Ew. Majestät wissen, daß im gegenwärtigen Augenblicke keine Besorgniß zu einer solchen Coalition vorliegt, und ich glaube, daß auch Allerhöchstdieselben mit vollem Vertrauen auf die befreundeten Staaten blicken. Aber auch Ew. Majestät Beurtheilung wird die Möglichkeit einer solchen Eventualität nicht ausschließen, und namentlich nicht verkennen, daß sich über den Zeitpunkt, in welchem sie eintreten könnte, nach der Wandelbarkeit menschlicher Einrichtungen mit Sicherheit nichts voraussagen läßt. Ich darf bei dieser Ungewißheit nicht verhehlen, daß mir der Zeitpunkt, welchen der Kriegs-Minister für die vollendete einheitliche Bewaffnung der gesammten Infanterie mit dem Ende des Jahres 1875 aufstellt, besorglich spät erscheint, und daß es mir im Interesse der politischen Combinationen wünschenswerth sein würde, wenn eine größere Beschleunigung erzielt werden könnte.
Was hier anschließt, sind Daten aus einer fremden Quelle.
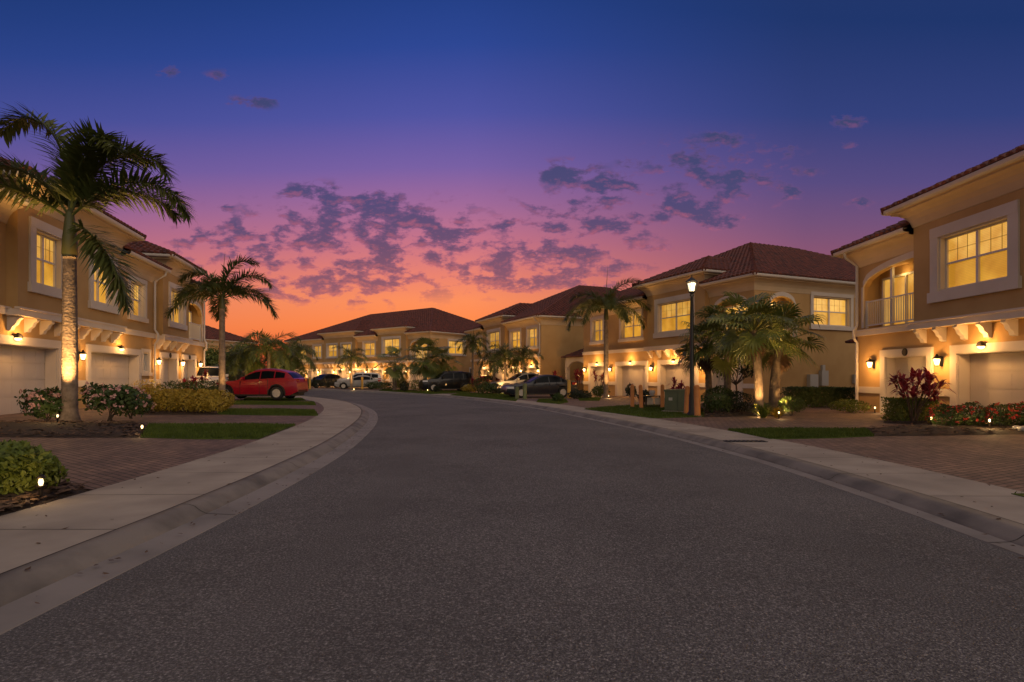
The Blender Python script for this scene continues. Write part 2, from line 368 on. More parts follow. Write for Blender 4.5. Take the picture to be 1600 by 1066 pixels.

Wie weit dies vom technischen Standpunkt aus möglich, und durch welche Mittel es zu erzielen sein würde, darüber habe ich keine Meinung auszusprechen. Ew. Majestät werden die Motive würdigen, aus denen ich mich verpflichtet fühle, die vom politischen Standpunkt aus sich aufdrängenden Sorgen Allerhöchstdero Beachtung zu unterbreiten, und huldreichst erwägen, wie wichtig es für mich ist, bei der Behandlung politischer Fragen eine genaue und begründete Kenntniß des Zustandes der Wehrhaftigkeit des Heeres, und damit des Gewichts, welches Deutschland in die politische Wagschale im gegebenen Augenblick werfen kann, zu Grunde legen zu können.